Ahora sí, era la última vez que veríamos al flaco de Úbeda arrastrar su silueta a un escenario. Interpretó la inmensa Tan joven y tan viejo... y tan autobiográfica: "Cada noche me invento, todavía me emborracho".

Faltaba Contigo y, si has llegado hasta aquí, no hace falta hacer más apuntes al respecto. Lo peor de asistir al concierto de despedida de Sabina es asumir que será la última vez que vas a escuchar en su garganta rota que "el amor cuando no muere mata porque amores que matan nunca mueren".
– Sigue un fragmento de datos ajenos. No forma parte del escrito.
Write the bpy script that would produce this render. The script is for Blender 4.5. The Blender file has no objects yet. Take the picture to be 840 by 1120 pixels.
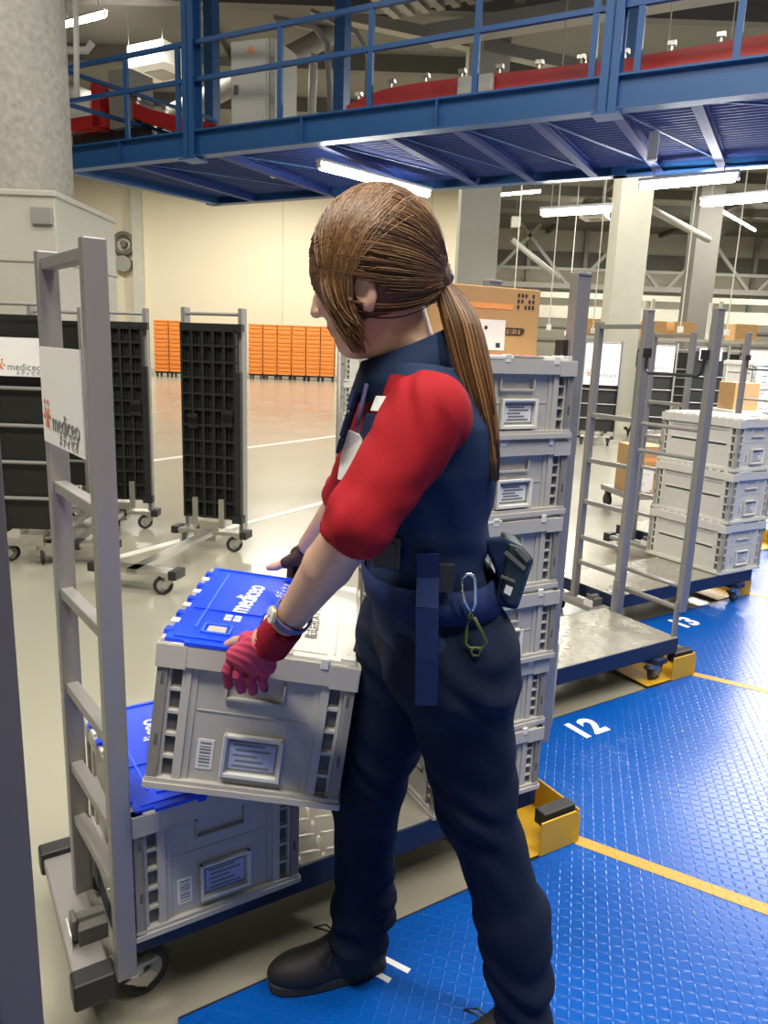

Para terminar, Princesa. Más rockera que nunca. El estadio era un cóctel de emoción y frenesí. Cómo explicarlo: ¿cuando uno sabe que jamás volverá a escuchar en directo tantas buenas canciones juntas...? ¿Y si, además, esas fueran las canciones que te cambiaron la vida? Habría que imaginar esa doble sensación, mezclada con la del agradecimiento hacia alguien que no te conoce y, sin embargo, sabe todo de ti.

"Buenas noches, Madrid. Gracias, hasta siempre", dijo segundos antes de perderse en la oscuridad de los camerinos. Y la vida siguió como siguen las cosas que no tienen mucho sentido.